Não ter mandato como deputado é um handicap para o líder?

Sem dúvida que a Assembleia da República é um palco privilegiado para os partidos fazerem oposição ao governo e o facto das lideranças terem assento parlamentar faz toda a diferença. Nem Luís Montenegro nem Jorge Moreira da Silva integraram as lista do partido às legislativas e não têm mandato para assumir. Mas não é inédito que um líder social-democrata esteja arredado do Parlamento. Torna é um pouco mais difícil o confronto com o primeiro-ministro.

Gerir uma bancada que foi escolhida por Rui Rio é um problema?

Apesar de a bancada parlamentar ter sido escolhida por Rui Rio e a própria liderança parlamentar, Paulo Mota Pinto, ter sido eleita durante o seu consulado, nada faz prever que o conjunto de deputados venha a ser um problema para a nova liderança.
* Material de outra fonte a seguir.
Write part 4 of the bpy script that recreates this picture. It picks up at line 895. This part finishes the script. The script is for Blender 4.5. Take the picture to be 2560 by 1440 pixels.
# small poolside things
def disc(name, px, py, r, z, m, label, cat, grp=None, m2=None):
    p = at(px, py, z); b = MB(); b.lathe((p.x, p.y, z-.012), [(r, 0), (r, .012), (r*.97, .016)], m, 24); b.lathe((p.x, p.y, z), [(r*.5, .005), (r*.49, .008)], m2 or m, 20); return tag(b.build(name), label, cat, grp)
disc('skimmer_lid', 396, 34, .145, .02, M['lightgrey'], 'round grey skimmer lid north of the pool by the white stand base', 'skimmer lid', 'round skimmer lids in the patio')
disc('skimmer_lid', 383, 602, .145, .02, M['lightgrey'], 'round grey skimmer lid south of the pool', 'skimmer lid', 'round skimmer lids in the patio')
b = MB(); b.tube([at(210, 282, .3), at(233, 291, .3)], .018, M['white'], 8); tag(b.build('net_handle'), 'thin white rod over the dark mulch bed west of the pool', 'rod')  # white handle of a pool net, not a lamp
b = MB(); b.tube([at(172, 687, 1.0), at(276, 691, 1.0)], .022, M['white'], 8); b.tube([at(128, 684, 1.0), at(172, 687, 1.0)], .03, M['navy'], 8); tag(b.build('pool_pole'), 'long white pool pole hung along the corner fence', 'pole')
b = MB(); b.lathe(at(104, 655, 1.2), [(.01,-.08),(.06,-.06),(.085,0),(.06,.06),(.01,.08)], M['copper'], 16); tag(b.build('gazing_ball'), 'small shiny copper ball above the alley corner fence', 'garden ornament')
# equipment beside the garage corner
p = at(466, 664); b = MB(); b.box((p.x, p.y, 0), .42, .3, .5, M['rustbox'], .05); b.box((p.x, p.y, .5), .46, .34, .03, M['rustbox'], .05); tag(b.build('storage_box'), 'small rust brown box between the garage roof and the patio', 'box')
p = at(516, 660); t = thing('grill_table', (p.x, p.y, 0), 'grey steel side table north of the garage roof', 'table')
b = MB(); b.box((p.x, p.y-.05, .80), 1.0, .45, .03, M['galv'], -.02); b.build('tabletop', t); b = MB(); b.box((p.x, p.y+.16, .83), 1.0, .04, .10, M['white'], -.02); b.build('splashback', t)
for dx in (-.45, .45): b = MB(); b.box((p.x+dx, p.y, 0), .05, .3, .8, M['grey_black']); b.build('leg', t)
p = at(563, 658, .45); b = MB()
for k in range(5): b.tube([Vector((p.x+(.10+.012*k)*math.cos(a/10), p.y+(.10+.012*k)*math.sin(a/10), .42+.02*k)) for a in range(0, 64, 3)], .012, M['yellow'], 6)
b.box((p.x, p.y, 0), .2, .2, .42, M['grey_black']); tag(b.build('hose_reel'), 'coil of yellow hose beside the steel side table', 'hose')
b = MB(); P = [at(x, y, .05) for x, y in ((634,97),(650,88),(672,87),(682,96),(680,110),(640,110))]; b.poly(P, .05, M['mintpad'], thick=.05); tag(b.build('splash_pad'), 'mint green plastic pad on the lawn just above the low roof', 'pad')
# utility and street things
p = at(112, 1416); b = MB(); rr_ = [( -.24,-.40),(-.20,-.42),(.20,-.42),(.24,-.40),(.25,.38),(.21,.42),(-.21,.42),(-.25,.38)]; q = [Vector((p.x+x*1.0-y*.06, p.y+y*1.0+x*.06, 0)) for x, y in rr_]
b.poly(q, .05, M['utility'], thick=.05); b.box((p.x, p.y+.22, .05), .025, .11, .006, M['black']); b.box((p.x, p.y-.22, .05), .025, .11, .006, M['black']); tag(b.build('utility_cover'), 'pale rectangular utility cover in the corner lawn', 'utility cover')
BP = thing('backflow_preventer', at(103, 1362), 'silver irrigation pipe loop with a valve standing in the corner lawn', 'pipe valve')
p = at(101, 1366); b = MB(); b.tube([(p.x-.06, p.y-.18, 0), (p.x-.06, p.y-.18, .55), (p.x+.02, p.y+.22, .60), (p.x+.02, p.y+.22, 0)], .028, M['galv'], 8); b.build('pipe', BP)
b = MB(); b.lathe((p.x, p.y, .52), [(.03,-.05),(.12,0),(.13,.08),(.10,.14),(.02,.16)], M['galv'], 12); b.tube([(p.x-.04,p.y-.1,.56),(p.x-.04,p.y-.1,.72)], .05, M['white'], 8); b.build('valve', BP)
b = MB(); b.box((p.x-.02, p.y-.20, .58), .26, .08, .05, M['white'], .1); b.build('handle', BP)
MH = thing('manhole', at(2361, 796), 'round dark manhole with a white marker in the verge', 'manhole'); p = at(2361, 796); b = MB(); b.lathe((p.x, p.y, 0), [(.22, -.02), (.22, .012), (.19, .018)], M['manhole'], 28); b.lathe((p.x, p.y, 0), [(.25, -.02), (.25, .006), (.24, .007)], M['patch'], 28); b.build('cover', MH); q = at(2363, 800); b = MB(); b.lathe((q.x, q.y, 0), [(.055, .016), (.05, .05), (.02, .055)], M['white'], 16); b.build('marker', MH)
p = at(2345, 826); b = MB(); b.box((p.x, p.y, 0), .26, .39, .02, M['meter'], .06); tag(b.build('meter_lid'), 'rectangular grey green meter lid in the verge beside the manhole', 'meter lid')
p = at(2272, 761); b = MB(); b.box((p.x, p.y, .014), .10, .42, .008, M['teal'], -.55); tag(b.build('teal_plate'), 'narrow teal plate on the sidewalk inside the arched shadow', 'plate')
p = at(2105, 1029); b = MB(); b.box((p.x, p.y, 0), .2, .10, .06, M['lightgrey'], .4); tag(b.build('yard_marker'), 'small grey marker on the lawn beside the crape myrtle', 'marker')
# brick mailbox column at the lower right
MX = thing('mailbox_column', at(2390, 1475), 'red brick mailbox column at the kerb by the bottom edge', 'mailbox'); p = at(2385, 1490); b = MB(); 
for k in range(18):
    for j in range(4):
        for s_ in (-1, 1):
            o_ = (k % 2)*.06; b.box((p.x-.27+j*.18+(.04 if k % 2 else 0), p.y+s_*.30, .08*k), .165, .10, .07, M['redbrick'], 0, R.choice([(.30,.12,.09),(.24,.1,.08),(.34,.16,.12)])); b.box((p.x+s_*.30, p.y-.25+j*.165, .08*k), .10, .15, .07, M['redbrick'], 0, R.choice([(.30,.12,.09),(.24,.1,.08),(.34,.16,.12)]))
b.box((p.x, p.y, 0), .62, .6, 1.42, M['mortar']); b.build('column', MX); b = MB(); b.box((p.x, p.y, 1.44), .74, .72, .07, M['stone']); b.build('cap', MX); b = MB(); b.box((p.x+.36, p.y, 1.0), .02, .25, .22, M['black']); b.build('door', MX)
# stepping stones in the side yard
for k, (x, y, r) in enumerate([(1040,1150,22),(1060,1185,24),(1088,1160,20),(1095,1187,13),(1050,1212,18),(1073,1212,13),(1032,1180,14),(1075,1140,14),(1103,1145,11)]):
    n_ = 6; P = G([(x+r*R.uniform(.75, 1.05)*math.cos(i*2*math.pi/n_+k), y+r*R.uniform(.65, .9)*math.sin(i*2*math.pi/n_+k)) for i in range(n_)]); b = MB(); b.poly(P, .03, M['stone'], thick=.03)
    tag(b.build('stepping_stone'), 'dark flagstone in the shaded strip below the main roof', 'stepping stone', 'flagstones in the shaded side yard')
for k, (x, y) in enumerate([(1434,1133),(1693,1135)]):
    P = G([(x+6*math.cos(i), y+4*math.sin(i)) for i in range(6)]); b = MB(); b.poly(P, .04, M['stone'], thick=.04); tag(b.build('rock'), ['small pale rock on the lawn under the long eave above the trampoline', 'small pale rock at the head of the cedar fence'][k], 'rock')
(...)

Muitas das figuras com mais peso politico, sobretudo as que tinham feito parte do governo de Pedro Passos Coelho, já não estão na AR e mesmo que estivessem conviveriam bem tanto com Montenegro como com Moreira da Silva.

Como se irá afirmar o PSD perante as duas novas forças de direita, Iniciativa Liberal e Chega?

Uma realidade que irá pesar decisivamente nesta nova era PSD é precisamente o facto de ter dois novos partidos à direita com peso parlamentar - e com os líderes sentados entre os deputados, João Cotrim Figueiredo (IL) e André Ventura (Chega) - e que vão disputar o espaço de oposição ao governo. "Começa o inferno, mas também pode ser uma oportunidade", disse na SIC Marques Mendes, antigo líder do partido. O inferno era esse confronto com a maioria absoluta , mas também com o desafio perante as duas novas forças. A oportunidade é de o PSD conseguir manter a sua identidade e reconquistar o espaço de centro-direita que também lhe deu duas maiorias absolutas na altura do cavaquismo.